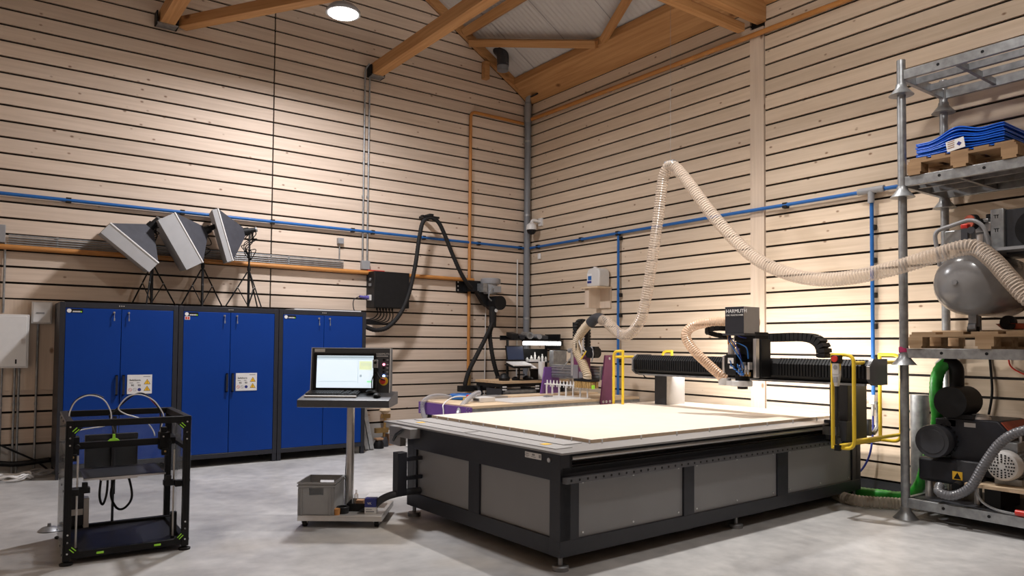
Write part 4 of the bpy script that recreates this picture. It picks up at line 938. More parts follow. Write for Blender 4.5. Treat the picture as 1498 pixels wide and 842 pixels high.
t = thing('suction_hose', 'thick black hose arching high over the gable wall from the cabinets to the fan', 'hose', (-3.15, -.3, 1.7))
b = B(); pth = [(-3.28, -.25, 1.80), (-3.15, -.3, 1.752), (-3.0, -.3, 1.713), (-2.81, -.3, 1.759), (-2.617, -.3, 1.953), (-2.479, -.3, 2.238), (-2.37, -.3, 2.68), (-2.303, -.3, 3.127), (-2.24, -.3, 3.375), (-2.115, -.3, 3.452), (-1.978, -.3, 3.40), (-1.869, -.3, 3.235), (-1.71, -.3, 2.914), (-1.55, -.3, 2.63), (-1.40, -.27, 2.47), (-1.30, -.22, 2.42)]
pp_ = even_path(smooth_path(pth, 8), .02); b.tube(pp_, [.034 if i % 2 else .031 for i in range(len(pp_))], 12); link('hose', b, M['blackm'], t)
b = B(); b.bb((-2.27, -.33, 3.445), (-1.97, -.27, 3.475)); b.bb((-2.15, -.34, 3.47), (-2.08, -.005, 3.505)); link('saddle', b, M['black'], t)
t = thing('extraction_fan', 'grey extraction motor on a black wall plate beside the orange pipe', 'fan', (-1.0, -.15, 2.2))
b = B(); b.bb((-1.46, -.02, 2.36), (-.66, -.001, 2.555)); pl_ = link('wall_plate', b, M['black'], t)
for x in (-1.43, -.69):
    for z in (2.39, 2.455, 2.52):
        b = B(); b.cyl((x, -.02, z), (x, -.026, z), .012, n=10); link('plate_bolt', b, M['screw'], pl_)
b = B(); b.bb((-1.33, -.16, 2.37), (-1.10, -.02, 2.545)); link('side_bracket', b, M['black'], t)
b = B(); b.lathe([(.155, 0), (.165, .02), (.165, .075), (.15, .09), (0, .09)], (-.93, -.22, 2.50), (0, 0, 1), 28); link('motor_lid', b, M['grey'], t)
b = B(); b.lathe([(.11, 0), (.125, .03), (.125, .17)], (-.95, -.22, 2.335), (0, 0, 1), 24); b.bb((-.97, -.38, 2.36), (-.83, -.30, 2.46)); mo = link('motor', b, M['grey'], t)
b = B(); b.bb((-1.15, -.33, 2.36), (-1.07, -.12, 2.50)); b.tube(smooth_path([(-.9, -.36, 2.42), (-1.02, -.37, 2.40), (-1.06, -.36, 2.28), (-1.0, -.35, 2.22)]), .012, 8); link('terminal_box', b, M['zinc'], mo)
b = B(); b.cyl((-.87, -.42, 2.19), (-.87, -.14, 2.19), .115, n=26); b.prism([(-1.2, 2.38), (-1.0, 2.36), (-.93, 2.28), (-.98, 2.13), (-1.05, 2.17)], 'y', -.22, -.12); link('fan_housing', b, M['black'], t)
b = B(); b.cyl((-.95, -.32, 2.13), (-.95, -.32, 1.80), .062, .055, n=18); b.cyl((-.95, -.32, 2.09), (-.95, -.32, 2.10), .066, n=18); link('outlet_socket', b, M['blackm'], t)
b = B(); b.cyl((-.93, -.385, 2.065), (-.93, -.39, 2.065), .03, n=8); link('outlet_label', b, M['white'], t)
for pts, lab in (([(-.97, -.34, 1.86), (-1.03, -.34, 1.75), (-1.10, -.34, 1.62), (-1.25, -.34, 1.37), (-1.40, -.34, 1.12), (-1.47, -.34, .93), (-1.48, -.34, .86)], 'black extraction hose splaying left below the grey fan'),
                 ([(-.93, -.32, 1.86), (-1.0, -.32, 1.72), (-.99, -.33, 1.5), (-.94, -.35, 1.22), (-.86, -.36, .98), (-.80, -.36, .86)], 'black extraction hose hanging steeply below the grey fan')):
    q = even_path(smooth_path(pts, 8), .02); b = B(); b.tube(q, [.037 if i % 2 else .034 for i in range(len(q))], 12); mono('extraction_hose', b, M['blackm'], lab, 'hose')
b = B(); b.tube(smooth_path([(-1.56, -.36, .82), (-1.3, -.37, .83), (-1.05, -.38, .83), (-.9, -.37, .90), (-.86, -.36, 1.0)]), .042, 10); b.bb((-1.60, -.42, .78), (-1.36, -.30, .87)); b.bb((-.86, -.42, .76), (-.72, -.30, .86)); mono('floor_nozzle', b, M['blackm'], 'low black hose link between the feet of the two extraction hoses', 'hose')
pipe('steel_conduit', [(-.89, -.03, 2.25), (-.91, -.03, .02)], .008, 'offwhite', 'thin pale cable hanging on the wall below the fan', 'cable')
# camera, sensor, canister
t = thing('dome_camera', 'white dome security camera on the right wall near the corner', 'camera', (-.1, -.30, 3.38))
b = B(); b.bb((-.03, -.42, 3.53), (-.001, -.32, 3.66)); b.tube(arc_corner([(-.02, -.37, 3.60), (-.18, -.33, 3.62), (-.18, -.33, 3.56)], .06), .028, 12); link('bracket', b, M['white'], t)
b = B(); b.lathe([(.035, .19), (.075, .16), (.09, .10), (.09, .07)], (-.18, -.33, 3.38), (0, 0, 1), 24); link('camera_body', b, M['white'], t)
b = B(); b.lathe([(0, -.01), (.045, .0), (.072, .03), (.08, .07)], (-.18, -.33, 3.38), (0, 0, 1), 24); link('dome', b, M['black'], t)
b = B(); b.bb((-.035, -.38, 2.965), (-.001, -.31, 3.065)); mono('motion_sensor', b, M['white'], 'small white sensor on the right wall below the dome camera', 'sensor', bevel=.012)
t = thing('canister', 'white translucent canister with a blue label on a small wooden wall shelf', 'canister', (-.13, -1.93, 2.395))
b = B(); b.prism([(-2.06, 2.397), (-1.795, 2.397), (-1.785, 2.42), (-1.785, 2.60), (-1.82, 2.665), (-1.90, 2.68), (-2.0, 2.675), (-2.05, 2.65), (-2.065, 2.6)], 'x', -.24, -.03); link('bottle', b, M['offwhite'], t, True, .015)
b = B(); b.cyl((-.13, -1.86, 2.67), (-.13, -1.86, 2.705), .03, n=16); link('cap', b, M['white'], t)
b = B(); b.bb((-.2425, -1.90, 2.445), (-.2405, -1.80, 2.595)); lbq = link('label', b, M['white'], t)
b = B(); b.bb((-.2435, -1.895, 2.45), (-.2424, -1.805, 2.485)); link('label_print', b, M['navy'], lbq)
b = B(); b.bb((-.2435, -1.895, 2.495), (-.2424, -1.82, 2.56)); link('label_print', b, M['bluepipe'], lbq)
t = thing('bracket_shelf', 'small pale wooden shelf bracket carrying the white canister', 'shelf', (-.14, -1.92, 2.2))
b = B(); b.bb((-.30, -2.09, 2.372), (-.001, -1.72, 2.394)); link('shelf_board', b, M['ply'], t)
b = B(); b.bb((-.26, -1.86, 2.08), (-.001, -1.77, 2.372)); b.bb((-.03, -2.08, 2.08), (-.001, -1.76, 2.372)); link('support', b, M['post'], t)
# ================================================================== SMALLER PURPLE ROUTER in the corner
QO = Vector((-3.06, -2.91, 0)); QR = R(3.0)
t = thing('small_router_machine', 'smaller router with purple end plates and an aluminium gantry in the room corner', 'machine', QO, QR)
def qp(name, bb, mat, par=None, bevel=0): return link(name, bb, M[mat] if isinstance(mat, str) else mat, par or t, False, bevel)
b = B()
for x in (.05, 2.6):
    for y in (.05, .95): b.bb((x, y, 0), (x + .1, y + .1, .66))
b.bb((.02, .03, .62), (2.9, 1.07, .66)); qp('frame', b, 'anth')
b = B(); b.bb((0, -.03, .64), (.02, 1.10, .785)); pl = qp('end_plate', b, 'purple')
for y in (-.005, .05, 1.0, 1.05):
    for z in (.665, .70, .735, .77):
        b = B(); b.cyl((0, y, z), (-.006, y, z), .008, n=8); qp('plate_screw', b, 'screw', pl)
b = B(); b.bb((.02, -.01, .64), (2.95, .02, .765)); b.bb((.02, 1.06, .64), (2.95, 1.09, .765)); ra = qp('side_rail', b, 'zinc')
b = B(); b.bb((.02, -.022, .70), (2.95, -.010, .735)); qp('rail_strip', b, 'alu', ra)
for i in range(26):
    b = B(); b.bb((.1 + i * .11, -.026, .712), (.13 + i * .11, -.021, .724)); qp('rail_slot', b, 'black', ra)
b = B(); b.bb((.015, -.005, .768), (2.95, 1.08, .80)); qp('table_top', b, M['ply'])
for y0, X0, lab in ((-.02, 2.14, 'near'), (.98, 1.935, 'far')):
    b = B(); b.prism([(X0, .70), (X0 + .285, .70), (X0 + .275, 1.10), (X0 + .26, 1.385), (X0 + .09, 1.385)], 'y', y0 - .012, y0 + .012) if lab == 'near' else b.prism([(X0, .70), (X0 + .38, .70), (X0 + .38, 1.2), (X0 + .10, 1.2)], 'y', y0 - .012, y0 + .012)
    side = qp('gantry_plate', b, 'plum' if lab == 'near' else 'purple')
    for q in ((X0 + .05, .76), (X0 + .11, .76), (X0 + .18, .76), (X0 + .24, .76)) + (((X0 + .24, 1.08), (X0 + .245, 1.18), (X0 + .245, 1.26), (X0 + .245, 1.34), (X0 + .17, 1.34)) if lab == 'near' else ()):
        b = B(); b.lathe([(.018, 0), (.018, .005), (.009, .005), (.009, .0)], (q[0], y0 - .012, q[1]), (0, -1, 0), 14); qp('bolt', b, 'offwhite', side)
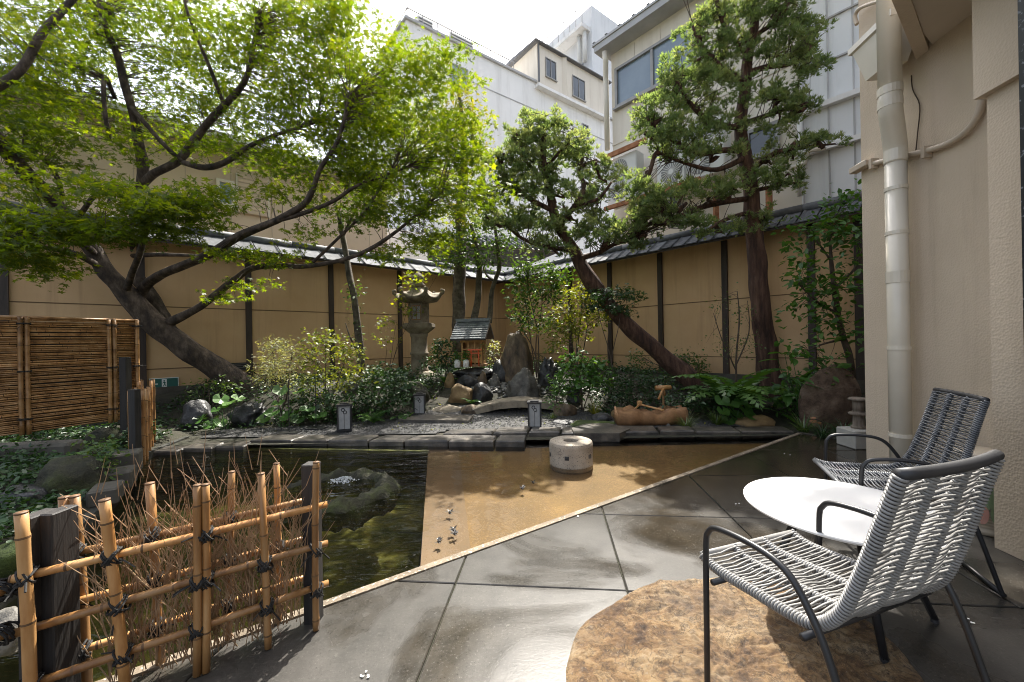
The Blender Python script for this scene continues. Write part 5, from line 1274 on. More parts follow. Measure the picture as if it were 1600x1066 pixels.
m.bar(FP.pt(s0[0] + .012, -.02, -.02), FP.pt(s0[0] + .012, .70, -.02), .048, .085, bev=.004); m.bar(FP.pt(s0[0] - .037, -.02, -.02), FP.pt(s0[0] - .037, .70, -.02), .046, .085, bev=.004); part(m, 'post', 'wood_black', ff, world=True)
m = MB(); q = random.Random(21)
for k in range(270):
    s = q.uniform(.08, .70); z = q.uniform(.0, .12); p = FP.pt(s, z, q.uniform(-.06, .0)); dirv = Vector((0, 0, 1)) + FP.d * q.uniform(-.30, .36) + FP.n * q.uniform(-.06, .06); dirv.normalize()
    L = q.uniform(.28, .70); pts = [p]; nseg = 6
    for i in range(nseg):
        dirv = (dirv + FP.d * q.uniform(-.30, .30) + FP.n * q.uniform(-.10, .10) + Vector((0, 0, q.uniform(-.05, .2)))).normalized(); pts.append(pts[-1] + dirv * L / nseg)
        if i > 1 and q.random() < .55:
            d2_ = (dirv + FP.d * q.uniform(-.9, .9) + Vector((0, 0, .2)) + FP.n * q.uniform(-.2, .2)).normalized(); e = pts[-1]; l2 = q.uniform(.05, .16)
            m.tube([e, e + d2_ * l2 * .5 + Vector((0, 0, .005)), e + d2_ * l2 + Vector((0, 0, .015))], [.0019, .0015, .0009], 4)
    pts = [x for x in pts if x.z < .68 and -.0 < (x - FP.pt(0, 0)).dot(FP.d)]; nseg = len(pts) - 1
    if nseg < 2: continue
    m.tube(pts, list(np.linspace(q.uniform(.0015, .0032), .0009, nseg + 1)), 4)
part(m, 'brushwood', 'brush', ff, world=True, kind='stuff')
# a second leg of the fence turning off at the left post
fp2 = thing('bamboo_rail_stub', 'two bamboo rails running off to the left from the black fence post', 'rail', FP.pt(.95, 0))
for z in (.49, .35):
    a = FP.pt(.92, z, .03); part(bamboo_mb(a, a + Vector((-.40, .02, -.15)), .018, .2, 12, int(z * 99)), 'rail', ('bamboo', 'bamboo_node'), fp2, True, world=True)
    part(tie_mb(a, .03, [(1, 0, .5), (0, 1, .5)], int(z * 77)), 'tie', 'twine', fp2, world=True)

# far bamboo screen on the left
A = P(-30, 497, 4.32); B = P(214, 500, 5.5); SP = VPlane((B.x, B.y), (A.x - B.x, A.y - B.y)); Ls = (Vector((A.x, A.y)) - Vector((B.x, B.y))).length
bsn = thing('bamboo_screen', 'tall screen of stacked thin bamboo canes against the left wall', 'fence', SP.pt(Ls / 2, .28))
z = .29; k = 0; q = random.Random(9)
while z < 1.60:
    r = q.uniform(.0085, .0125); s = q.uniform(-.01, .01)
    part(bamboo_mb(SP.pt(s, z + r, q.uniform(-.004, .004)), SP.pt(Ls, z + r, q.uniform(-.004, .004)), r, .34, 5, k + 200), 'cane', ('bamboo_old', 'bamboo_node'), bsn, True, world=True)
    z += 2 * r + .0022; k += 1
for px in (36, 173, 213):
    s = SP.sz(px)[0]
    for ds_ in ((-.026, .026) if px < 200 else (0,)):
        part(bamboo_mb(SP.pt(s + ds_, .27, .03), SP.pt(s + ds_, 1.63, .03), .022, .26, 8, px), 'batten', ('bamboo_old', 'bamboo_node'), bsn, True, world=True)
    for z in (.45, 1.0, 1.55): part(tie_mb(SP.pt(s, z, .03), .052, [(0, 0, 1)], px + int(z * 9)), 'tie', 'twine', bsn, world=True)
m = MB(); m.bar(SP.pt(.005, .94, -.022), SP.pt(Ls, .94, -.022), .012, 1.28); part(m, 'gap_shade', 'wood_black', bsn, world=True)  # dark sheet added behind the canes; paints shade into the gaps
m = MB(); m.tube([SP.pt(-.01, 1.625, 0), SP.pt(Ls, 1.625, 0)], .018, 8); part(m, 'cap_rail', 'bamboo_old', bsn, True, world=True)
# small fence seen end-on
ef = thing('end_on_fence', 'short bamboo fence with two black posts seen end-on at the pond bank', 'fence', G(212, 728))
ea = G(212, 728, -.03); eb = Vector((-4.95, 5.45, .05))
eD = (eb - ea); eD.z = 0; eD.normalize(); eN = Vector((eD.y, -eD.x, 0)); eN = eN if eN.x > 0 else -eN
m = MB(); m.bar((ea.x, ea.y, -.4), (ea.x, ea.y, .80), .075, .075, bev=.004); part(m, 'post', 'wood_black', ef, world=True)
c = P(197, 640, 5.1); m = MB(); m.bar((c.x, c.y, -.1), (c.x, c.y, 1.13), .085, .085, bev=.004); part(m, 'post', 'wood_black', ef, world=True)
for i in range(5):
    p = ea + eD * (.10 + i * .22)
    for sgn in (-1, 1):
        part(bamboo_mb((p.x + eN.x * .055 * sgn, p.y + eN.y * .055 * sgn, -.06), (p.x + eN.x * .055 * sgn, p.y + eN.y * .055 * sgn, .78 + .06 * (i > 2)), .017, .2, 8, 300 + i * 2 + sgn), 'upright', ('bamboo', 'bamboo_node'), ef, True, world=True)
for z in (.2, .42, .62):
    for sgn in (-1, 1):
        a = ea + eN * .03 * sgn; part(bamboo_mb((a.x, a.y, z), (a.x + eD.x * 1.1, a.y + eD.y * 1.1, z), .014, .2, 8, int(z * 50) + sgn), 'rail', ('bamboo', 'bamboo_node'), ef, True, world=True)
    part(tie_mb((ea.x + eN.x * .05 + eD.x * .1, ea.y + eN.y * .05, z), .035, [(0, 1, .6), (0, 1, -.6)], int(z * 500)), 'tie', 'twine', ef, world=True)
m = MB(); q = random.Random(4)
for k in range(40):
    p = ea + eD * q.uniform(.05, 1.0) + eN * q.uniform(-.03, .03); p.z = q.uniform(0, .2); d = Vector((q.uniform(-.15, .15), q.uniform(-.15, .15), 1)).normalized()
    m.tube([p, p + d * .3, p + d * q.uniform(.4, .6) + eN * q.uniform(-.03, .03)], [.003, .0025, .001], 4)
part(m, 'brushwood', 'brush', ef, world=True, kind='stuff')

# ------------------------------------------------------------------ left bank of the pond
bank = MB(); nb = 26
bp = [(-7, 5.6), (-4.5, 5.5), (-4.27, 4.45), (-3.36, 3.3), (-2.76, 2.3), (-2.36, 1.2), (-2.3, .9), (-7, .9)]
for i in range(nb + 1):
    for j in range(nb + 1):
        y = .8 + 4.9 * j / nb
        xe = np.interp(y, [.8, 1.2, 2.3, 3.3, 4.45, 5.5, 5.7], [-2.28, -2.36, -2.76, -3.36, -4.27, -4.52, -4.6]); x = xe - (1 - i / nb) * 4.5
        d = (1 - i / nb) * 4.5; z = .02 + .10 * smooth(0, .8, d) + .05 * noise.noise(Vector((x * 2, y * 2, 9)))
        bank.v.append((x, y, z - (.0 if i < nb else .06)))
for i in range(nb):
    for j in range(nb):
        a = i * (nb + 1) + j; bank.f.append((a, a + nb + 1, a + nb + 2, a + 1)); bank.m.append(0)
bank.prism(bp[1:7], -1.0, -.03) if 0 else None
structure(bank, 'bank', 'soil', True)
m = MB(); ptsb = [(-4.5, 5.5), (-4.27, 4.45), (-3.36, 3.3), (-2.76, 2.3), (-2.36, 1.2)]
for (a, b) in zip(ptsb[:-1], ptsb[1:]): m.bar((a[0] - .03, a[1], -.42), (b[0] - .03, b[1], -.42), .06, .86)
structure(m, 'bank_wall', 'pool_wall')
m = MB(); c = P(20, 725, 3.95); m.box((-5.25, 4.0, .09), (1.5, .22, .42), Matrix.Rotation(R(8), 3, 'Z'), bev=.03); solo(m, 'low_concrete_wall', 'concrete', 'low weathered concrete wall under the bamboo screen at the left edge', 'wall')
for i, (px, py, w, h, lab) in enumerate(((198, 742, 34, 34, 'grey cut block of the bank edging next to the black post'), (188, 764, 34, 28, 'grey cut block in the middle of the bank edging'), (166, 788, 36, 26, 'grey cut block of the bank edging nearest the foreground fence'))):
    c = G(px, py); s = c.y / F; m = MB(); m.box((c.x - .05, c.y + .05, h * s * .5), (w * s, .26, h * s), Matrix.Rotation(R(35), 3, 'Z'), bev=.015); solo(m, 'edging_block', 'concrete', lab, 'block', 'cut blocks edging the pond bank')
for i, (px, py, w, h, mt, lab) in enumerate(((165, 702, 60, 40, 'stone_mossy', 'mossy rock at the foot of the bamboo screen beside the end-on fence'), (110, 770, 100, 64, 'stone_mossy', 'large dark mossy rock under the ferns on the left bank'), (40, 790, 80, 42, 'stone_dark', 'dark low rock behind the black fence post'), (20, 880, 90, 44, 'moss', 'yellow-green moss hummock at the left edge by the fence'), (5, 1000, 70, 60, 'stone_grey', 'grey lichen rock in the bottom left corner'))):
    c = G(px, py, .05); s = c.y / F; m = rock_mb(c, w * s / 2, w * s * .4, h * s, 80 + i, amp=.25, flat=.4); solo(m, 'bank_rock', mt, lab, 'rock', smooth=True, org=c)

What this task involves
State only how many lines in the material include "follow".

Exercise output
2